Mayors George Heartwell of Grand Rapids and Kwame Kilpatrick of Detroit led off the remarks. I have heard Kilpatrick speak in the past, but he seemed to me much more mature and more of a leader, and his remarks reflected the theme of Celebrating the Next Michigan when he pointed out the citizens of Michigan have more similarities than differences.

The speech by Attorney General Mike Cox was uninspired at best, and there was good reason why the more than 3,000 people in the Lansing Center sat on their hands during his remarks.

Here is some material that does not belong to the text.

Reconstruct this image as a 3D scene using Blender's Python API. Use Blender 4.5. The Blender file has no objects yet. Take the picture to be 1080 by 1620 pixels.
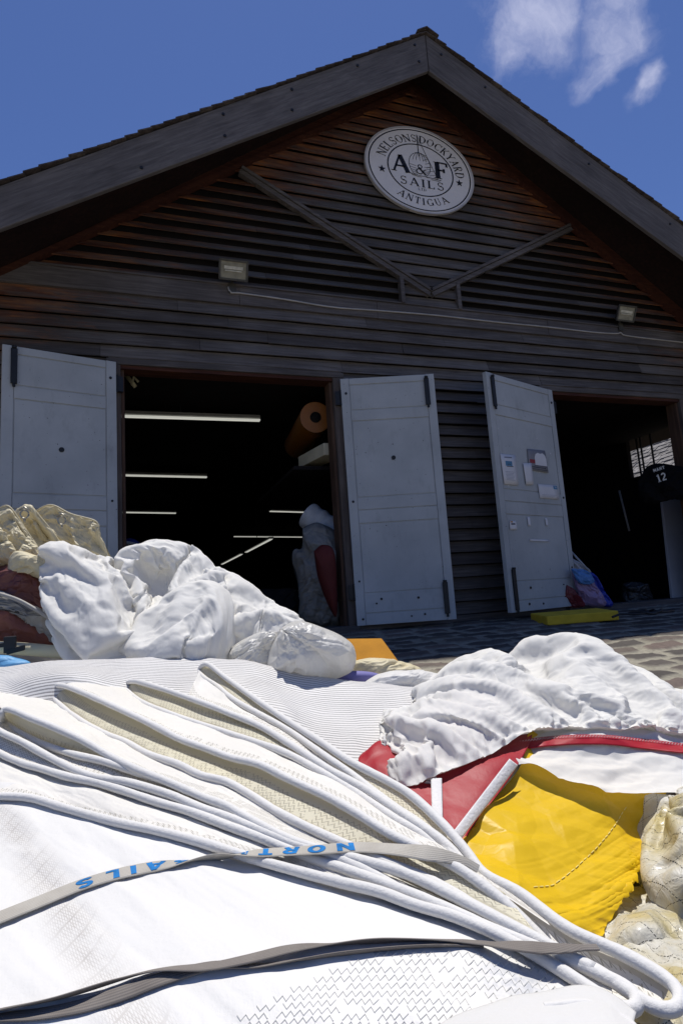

Secretary of State Terri Land’s speech was also unremarkable, but I was intrigued by some of her proposals. I liked her proposal to pre-register 16-year-olds to vote when they get their DL, so that when they are 18 they are already registered. The no response early voting sounded interesting. Perhaps it’s just the verbiage that’s different, but I would prefer no reason absentee voting instead of early voting. Anything that encourages young people to vote and increases voter turnout I support. She also proposed having the Michigan DL serve as the passport, and that will ease problems going to and from our neighbor to the north.

3 comments:

Anonymous said...

Whitney Houston is good, when she doesn't shrill. I guess you can find imperfections in everyone's voice though.

Communications guru said...

Thanks for posting. Whitney Houston also does a great job, too. My point was that Anita Baker deserved as much attention for her version as Whitney Houston’s version.

corlear said...

I agree with the Communications guru.